> [What is being asked]: Set down the whole listing verbatim.
★ ★ ★ ★
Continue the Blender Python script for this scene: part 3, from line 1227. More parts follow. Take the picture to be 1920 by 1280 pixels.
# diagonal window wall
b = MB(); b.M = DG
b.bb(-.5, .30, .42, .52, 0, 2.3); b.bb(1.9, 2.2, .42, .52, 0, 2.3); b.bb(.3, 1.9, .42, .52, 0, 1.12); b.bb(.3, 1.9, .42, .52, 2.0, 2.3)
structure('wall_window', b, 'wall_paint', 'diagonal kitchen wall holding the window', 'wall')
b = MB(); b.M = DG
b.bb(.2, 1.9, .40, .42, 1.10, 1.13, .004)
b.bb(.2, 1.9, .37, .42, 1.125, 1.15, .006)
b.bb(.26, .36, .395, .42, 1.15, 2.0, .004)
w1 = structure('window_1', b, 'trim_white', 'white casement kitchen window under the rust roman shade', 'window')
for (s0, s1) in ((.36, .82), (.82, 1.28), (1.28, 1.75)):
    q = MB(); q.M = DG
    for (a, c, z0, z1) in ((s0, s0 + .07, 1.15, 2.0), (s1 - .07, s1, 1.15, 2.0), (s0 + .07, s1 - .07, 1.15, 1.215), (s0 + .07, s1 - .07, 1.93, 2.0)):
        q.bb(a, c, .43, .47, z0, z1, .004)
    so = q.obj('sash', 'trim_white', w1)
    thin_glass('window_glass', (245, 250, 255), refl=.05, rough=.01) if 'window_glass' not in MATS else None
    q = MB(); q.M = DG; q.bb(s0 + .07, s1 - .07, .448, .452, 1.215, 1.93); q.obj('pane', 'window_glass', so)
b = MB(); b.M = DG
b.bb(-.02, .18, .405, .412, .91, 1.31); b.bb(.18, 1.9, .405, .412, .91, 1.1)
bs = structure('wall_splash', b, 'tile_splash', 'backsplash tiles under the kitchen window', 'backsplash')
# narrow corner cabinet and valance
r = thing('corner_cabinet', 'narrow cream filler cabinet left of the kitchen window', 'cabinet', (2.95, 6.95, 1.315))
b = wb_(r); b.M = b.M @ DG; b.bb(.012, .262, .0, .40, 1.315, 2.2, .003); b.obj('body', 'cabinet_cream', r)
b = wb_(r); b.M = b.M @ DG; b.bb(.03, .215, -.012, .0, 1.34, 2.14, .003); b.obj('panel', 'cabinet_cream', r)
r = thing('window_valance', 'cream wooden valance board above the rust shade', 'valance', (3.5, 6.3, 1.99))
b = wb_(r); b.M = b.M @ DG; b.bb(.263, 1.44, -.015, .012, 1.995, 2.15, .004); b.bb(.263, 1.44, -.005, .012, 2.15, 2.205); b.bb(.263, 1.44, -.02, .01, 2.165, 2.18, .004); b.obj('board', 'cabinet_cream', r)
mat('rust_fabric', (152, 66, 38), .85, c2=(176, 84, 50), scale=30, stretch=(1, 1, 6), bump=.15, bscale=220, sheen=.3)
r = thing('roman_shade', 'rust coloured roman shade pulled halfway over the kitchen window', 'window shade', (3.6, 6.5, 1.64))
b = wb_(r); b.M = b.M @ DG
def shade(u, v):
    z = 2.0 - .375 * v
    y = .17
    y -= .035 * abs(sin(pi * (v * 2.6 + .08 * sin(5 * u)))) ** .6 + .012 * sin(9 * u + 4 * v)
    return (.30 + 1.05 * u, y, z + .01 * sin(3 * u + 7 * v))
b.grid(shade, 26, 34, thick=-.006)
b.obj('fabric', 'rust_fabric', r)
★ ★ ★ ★
> [Task output]:
Continue the Blender Python script for this scene: part 3, from line 1227. More parts follow. Take the picture to be 1920 by 1280 pixels.
# diagonal window wall
b = MB(); b.M = DG
b.bb(-.5, .30, .42, .52, 0, 2.3); b.bb(1.9, 2.2, .42, .52, 0, 2.3); b.bb(.3, 1.9, .42, .52, 0, 1.12); b.bb(.3, 1.9, .42, .52, 2.0, 2.3)
structure('wall_window', b, 'wall_paint', 'diagonal kitchen wall holding the window', 'wall')
b = MB(); b.M = DG
b.bb(.2, 1.9, .40, .42, 1.10, 1.13, .004)
b.bb(.2, 1.9, .37, .42, 1.125, 1.15, .006)
b.bb(.26, .36, .395, .42, 1.15, 2.0, .004)
w1 = structure('window_1', b, 'trim_white', 'white casement kitchen window under the rust roman shade', 'window')
for (s0, s1) in ((.36, .82), (.82, 1.28), (1.28, 1.75)):
    q = MB(); q.M = DG
    for (a, c, z0, z1) in ((s0, s0 + .07, 1.15, 2.0), (s1 - .07, s1, 1.15, 2.0), (s0 + .07, s1 - .07, 1.15, 1.215), (s0 + .07, s1 - .07, 1.93, 2.0)):
        q.bb(a, c, .43, .47, z0, z1, .004)
    so = q.obj('sash', 'trim_white', w1)
    thin_glass('window_glass', (245, 250, 255), refl=.05, rough=.01) if 'window_glass' not in MATS else None
    q = MB(); q.M = DG; q.bb(s0 + .07, s1 - .07, .448, .452, 1.215, 1.93); q.obj('pane', 'window_glass', so)
b = MB(); b.M = DG
b.bb(-.02, .18, .405, .412, .91, 1.31); b.bb(.18, 1.9, .405, .412, .91, 1.1)
bs = structure('wall_splash', b, 'tile_splash', 'backsplash tiles under the kitchen window', 'backsplash')
# narrow corner cabinet and valance
r = thing('corner_cabinet', 'narrow cream filler cabinet left of the kitchen window', 'cabinet', (2.95, 6.95, 1.315))
b = wb_(r); b.M = b.M @ DG; b.bb(.012, .262, .0, .40, 1.315, 2.2, .003); b.obj('body', 'cabinet_cream', r)
b = wb_(r); b.M = b.M @ DG; b.bb(.03, .215, -.012, .0, 1.34, 2.14, .003); b.obj('panel', 'cabinet_cream', r)
r = thing('window_valance', 'cream wooden valance board above the rust shade', 'valance', (3.5, 6.3, 1.99))
b = wb_(r); b.M = b.M @ DG; b.bb(.263, 1.44, -.015, .012, 1.995, 2.15, .004); b.bb(.263, 1.44, -.005, .012, 2.15, 2.205); b.bb(.263, 1.44, -.02, .01, 2.165, 2.18, .004); b.obj('board', 'cabinet_cream', r)
mat('rust_fabric', (152, 66, 38), .85, c2=(176, 84, 50), scale=30, stretch=(1, 1, 6), bump=.15, bscale=220, sheen=.3)
r = thing('roman_shade', 'rust coloured roman shade pulled halfway over the kitchen window', 'window shade', (3.6, 6.5, 1.64))
b = wb_(r); b.M = b.M @ DG
def shade(u, v):
    z = 2.0 - .375 * v
    y = .17
    y -= .035 * abs(sin(pi * (v * 2.6 + .08 * sin(5 * u)))) ** .6 + .012 * sin(9 * u + 4 * v)
    return (.30 + 1.05 * u, y, z + .01 * sin(3 * u + 7 * v))
b.grid(shade, 26, 34, thick=-.006)
b.obj('fabric', 'rust_fabric', r)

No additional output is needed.